Platinum is a great catalyst and can be used for many different applications. It's expensive stuff though, so tiny platinum nanoparticles sitting on cheap metal oxide materials are used to convert harmful carbon monoxide into carbon dioxide.

Using scanning tunnelling microscopes, scientists at TU Vienna have now been able to image the catalytic behaviour of platinum sitting on iron-oxide, which allowed them to explain the process on an atomic scale. Surprisingly, the chemical reactions do not take place on the platinum nanoparticles themselves, and it is the interplay between platinum particles and the iron-oxide surface that makes the reaction so efficient.

Catching and Oxidising Molecules
The tiny nanoparticles used for catalysis often consist of only a few platinum atoms.

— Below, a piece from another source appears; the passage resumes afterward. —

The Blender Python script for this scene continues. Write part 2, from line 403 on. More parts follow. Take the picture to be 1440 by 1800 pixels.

They enable oxidation by keeping target molecules in place and bringing them into contact with oxygen. That way, carbon monoxide (CO) can be turned into carbon dioxide (CO2), hydrogen gas (H2) is oxidized to water (H2O). These reactions are also possible without platinum, but they can occur at much lower temperatures in the presence of platinum particles.

"We used to believe that these chemical reactions occur right on top of the platinum particles. But our pictures clearly show that the iron oxide really does the job", says Professor Gareth Parkinson. For years he has been studying the behaviour of tiny particles on metal-oxide surfaces together with Professor Ulrike Diebold (both TU Vienna). Now the team could show that the oxygen needed for the chemical reactions does not originate from the surrounding atmosphere but from the iron oxide below.

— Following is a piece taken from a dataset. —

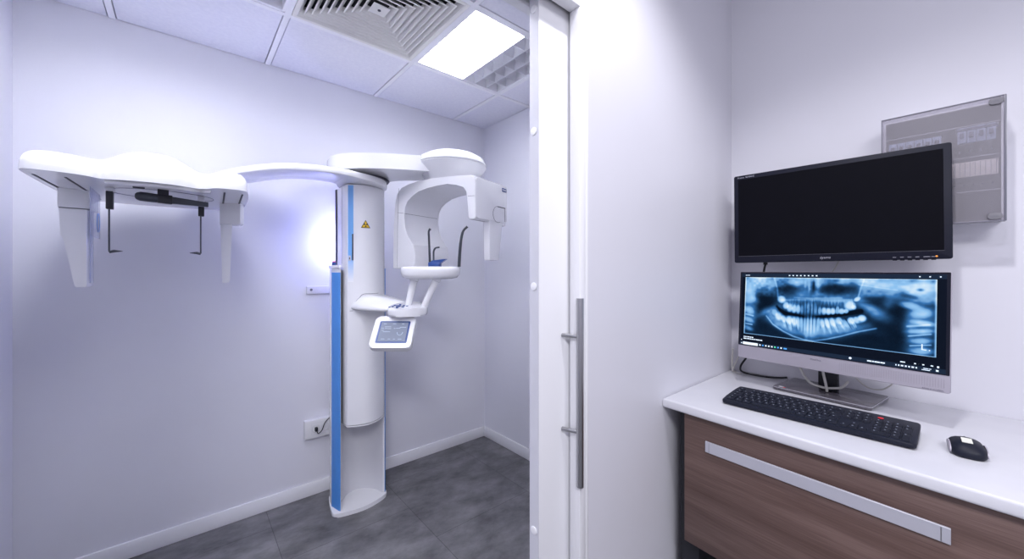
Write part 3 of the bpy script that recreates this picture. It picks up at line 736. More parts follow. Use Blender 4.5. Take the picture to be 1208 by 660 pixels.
# long inset handle: recessed channel look with bright aluminium strip
b = NB(); x0h = .071; x1h = .071+.512
prism(b, rrect(x1h-x0h,.034,.0012,2,(x0h+x1h)/2,.337), .0004, .0065, .001, 1, mm); hh_ = obj('handle', b, M['alu'], df)
for xx in (x0h+.012, x1h-.014):
    b = NB(); addbox(b, xx-.0008, xx+.0008, .322,.352,.0066,.0070,0,mm); obj('handle_seam', b, M['steel'], hh_)

# ------------------------------------------------------------------ monitors
# all-in-one computer
aL = Vector((1.622,.560,1.0)); aR = Vector((1.558,.020,1.0)); wdir = (aR-aL).normalized()
nh = Vector((wdir.y, -wdir.x, 0));
if nh.x > 0: nh = -nh
tl = math.radians(4); up = (Vector((0,0,1))*math.cos(tl) - nh*math.sin(tl)).normalized(); nn = wdir.cross(up); 
if nn.dot(nh) < 0: nn = -nn
WA = (aR-aL).length; HA = .328
ma = frame_mx(aL, wdir, up, nn)
t = thing('all_in_one_computer', 'silver all-in-one computer showing a dental x-ray, standing on the worktop', 'computer', (1.72,.31,ZT))
b = NB(); prism(b, rrect(WA,HA,.004,3,WA/2,HA/2), -.014, 0, .002, 2, ma); prism(b, rrect(WA*.72,HA*.75,.02,4,WA/2,HA*.5), -.040, -.014, .01, 3, ma); hs = obj('housing', b, M['silver'], t)
CH = .047
b = NB(); prism(b, rrect(WA-.002,HA-CH-.002,.002,2,WA/2,(HA+CH)/2), .0002, .0016, 0, 1, ma); bz = obj('screen_bezel', b, M['bezel'], hs)
sx0, sx1, sy0, sy1 = .008, WA-.008, CH+.004, HA-.007
b = NB(); addbox(b, sx0, sx1, sy0, sy1, .0017, .0019, 0, ma); obj('screen', b, M['lcd_off'], hs)
SW = sx1-sx0; SH = sy1-sy0
# x-ray picture
IX0 = sx0+.012; IX1 = sx1-.018; IY1 = sy1-.014; IY0 = sy0+.042
NU, NV = 440, 190
U, V = np.meshgrid(np.linspace(0,1,NU), np.linspace(0,1,NV))
def z2uv(x, y):
    u = (x-97)/783; top = 57+18*u; bo = 297+98*u; return u, (y-top)/(bo-top)
img = np.full((NV,NU), .05)
rs = np.random.RandomState(5)
def smoothnoise(nx, ny):
    g = rs.rand(ny+2, nx+2); xi = U*(nx); yi = V*(ny); x0 = xi.astype(int); y0 = yi.astype(int); fx = xi-x0; fy = yi-y0
    fx = fx*fx*(3-2*fx); fy = fy*fy*(3-2*fy)
    return (g[y0,x0]*(1-fx)+g[y0,x0+1]*fx)*(1-fy)+(g[y0+1,x0]*(1-fx)+g[y0+1,x0+1]*fx)*fy
def blob(x, y, rx, ry, amp, rot=0, p=2, mode='add', tgt=0):
    global img
    u, v = z2uv(x, y); hgt = 240+80*u
    X = (U-u)*783; Y = (V-v)*hgt; a = math.radians(rot); X, Y = X*math.cos(a)+Y*math.sin(a), -X*math.sin(a)+Y*math.cos(a)
    g = np.exp(-((np.abs(X)/rx)**2+(np.abs(Y)/ry)**2)**(p/2))
    if mode == 'add': img = img + amp*g
    else: img = img*(1-amp*g) + tgt*amp*g
def line(pts, w, amp):
    for (x0,y0),(x1,y1) in zip(pts, pts[1:]):
        n = max(2, int(math.hypot(x1-x0,y1-y0)/(w*1.2)))
        for k in range(n): blob(x0+(x1-x0)*k/n, y0+(y1-y0)*k/n, w, w, amp)
cloud = .5*smoothnoise(9,5)+.3*smoothnoise(22,11)+.2*smoothnoise(60,28)
# bone mass on top
img += np.clip(1-V/.34,0,1)**.6*(.46+1.1*(cloud-.45))
blob(160,85,75,22,.35); blob(250,80,30,25,.25); blob(700,95,100,18,.35,8); blob(820,110,60,35,.45); blob(640,110,12,40,.2,20)
# sinuses
blob(330,116,48,27,.95,0,5,'mix',.03); blob(384,108,20,24,.6,0,3,'mix',.12); blob(525,116,60,26,.95,-3,5,'mix',.03); blob(598,106,34,26,.75,8,3,'mix',.06)
blob(437,100,7,26,.9,0,3,'mix',.03); blob(418,100,6,30,.4); blob(455,95,8,28,.35); blob(400,85,5,20,.3)
# facial block
blob(430,180,165,60,.20,0,5); blob(445,275,185,42,.30,0,4)
line([(250,60),(268,110),(272,150)],4,.22); line([(640,70),(628,110),(618,150)],3.5,.25); line([(620,95),(700,110),(760,120)],3,.15)
line([(290,160),(350,158),(430,158),(520,163),(600,164)],7,.24); line([(350,148),(430,152),(560,152)],4,.12)
# dark throat regions
blob(205,165,50,22,.93,-8,4,'mix',.03); blob(165,215,32,75,.9,18,4,'mix',.03); blob(240,285,85,26,.85,6,4,'mix',.04); blob(150,275,40,30,.6,0,4,'mix',.05)
blob(700,165,62,18,.85,8,4,'mix',.05); blob(745,235,38,90,.92,-14,4,'mix',.03); blob(650,340,110,42,.9,4,4,'mix',.03); blob(760,345,45,50,.85,0,4,'mix',.03)
# jaw rami
blob(225,205,60,13,.42,-22); blob(245,225,40,22,.25); blob(665,195,60,15,.36,24); blob(690,225,38,18,.30,30)
# mouth gap
line([(268,186),(288,205),(310,216),(350,223),(400,232),(470,232),(540,226),(590,216),(640,206)],6.5,-.26)
blob(425,232,42,13,.75,0,3,'mix',.04); blob(500,186,48,10,.55,0,3,'mix',.10)
line([(232,232),(262,258),(300,282),(360,300),(430,308),(500,304),(570,294),(640,276),(680,262)],15,.075)
blob(345,190,36,22,.30,4,6); blob(505,207,36,12,.25,0,6); blob(352,250,48,24,.28,8,6); blob(522,262,52,20,.26,-3,6); blob(616,246,36,15,.28,-12,6); blob(280,226,24,18,.25,35,5)
# mandible outline and body
line([(215,225),(250,262),(300,292),(350,315),(400,330),(440,336),(500,328),(560,314),(620,296),(690,280)],3.2,.26)
blob(300,265,60,22,.18,28); blob(560,285,70,22,.18,-14); blob(432,290,30,45,.35); blob(410,280,8,50,.22)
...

Nano-Holes and Travelling Iron
The iron oxide (Fe3O4), on which the platinum particles rest, has remarkable properties. It has a regular crystal structure and each atom has its well-defined position, but still the iron atoms are relatively free to travel through the material.

When the platinum nanoparticles catch molecules from the surrounding gas and combine them with oxygen atoms from the iron-oxide surface, a surplus of iron atoms remains. These iron atoms then migrate deep into the material, leaving a hole in the surface that can clearly be seen in the pictures taken with the scanning tunnelling microscope.

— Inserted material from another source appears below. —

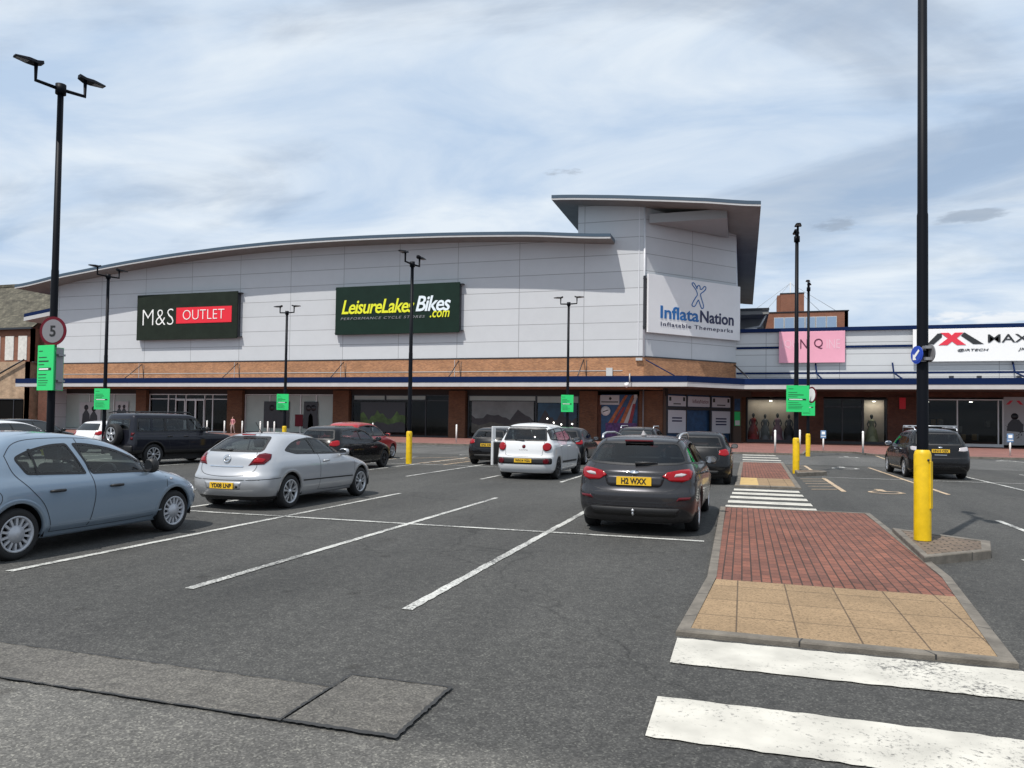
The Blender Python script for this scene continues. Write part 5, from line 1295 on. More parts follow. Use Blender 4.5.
    def finish(s, lower=None):
        V = [Vector(v) for v in s.V]; keep = [True] * len(s.F)
        cen = [sum((V[i] for i in f), Vector()) / len(f) for f in s.F]
        for proj, poly in s.cuts:
            x0 = min(p[0] for p in poly) - .1; x1 = max(p[0] for p in poly) + .1; y0 = min(p[1] for p in poly) - .1; y1 = max(p[1] for p in poly) + .1
            def pr(v):
                if proj == 'R': return (v.y, v.z) if v.x > 0.25 else None
                if proj == 'L': return (v.y, v.z) if v.x < -0.25 else None
                if proj == 'B': return (v.x, v.z) if v.y < -0.3 else None
                if proj == 'F': return (v.x, v.z) if v.y > 0.0 else None
            gone = set(); stay = set()
            for k, f in enumerate(s.F):
                if len(f) > 4 or not keep[k]: continue
                q = pr(cen[k])
                if q and x0 < q[0] < x1 and y0 < q[1] < y1 and inside(q, poly): keep[k] = False; gone.update(f)
            for k, f in enumerate(s.F):
                if keep[k]: stay.update(f)
            for i in gone & stay:
                q = pr(V[i])
                if q is None: continue
                ds, c = closest(q, poly)
                if ds < 0.09:
                    h, n_ = s.ray(proj, c.x, c.y)
                    if (h - V[i]).length < 0.2: V[i] = h
        b = MB(); mi = []
        fs = [f for k, f in enumerate(s.F) if keep[k]]; ce = [cen[k] for k in range(len(s.F)) if keep[k]]
        for f, c in zip(fs, ce): mi.append(1 if (len(f) > 4 or (lower and lower(c))) else 0)
        used = sorted({i for f in fs for i in f}); mp_ = {o_: i for i, o_ in enumerate(used)}
        b.v = [tuple(V[i]) for i in used]; b.f = [tuple(mp_[i] for i in f[::-1]) for f in fs]; b.sm = [True] * len(fs); b.mi = mi; b.uv = [[(0, 0)] * len(f) for f in fs]
        s.body = b.build('body', [s.paint + '_shell', 'plastic_black'], s.root); return s.body
def wheel(c, sgn, R_, rim, style, m_rim, width=0.2, parent=None):
    """wheel with axle along x; c centre, sgn = outward side"""
    ax = Vector((sgn, 0, 0)); w2 = width / 2
    b = MB(); b.lathe([(rim - 0.01, w2 - 0.02), (rim + 0.01, w2), (R_ - 0.03, w2 + 0.002), (R_ - 0.008, w2 - 0.02), (R_, w2 - 0.05), (R_, -w2 + 0.04), (R_ - 0.03, -w2), (rim, -w2)], c, ax, 40)
    ty = b.build('tyre', 'tyre', parent)
    b = MB(); b.lathe([(rim, -w2), (rim - 0.02, 0.0), (0.001, 0.0)], c, ax, 30); b.build('brake_disc', 'disc_dark', parent)
    b = MB(); C_ = Vector(c); n = {'cap': 14, 'five': 5, 'six': 6, 'ten': 10}[style]
    b.lathe([(rim - 0.022, w2 - 0.05), (rim - 0.018, w2 - 0.008), (rim + 0.006, w2 + 0.003), (rim + 0.008, w2 - 0.02)], c, ax, 40)
    hub = {'cap': 0.5, 'five': 0.22, 'six': 0.2, 'ten': 0.25}[style] * rim
    b.lathe([(0.001, w2 + 0.002), (hub * 0.45, w2 + 0.002), (hub * 0.5, w2 - 0.004), (hub, w2 - 0.008), (hub, w2 - 0.05)], c, ax, 30)
    for k in range(n):
        offs = (0,) if style in ('cap', 'ten', 'six') else (-0.16, 0.16)
        for oo in offs:
            an = 2 * PI * k / n + oo * 0.8 + 0.2; an2 = 2 * PI * k / n + oo * 1.5 + 0.2
            r0, r1 = hub * 0.85, rim - 0.012; hw0 = {'cap': 0.30, 'five': 0.20, 'six': 0.34, 'ten': 0.18}[style]; hw0 = r0 * hw0 if style != 'cap' else r0 * 0.15; hw1 = {'cap': 0.015, 'five': 0.024, 'six': 0.042, 'ten': 0.016}[style]
            def P_(r, a_, t_, dx_): return C_ + ax * (w2 - dx_) + Vector((0, math.cos(a_), math.sin(a_))) * r + Vector((0, -math.sin(a_), math.cos(a_))) * t_
            vs = [P_(r0, an, -hw0, 0.012), P_(r0, an, hw0, 0.012), P_(r1, an2, hw1, 0.012), P_(r1, an2, -hw1, 0.012), P_(r0, an, -hw0, 0.05), P_(r0, an, hw0, 0.05), P_(r1, an2, hw1, 0.05), P_(r1, an2, -hw1, 0.05)]
            b.add(vs, [(0, 1, 2, 3), (0, 4, 5, 1), (1, 5, 6, 2), (2, 6, 7, 3), (3, 7, 4, 0)])
    b.build('rim', m_rim, parent)
    return ty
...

This process can even trigger a chain reaction. As soon as the chemical reaction at the platinum nanoparticle creates a hole in the iron-oxide surface, there are some atoms right at the edge of the hole whose coupling to the rest of the material is not very strong. At these edges the next chemical reaction can occur much more easily.

The platinum nanoparticle is shifted slightly and it is ready for the next step. "In the end, we can see long trenches on the surface, left behind by a single platinum nanoparticle", says Ulrike Diebold.

The opposite phenomenon occurs when platinum and iron-oxide is exposed to an oxygen atmosphere. The platinum particles break up the oxygen molecules (O2), and the single oxygen atoms can then be integrated into the surface. Iron atoms travel to the surface from within the material, and right next to the platinum nanoparticle, an additional iron-oxide island is created. Instead of holes, many small islands grow on the surface.

Towards Better Catalysts
For years the team at TU Vienna has been working hard to lay the necessary groundwork for this kind of research. In many important steps the surface-science team perfected ways to handle metal oxides and tiny particles. In recent years, the have presented important new findings about the structure of metal oxides, about the mobility of atoms on their surface and their chemical properties. Based on this experience, it is now possible to make the chemical processes of platinum catalysis visible and to explain them in detail.

Now this new knowledge can be used to create even better catalysts. For instance, the team could show that pre-treating with hydrogen should increase the efficiency of platinum catalysts. The atomic trenches created that way keep the platinum nanoparticles from clustering, which would decrease their reactivity.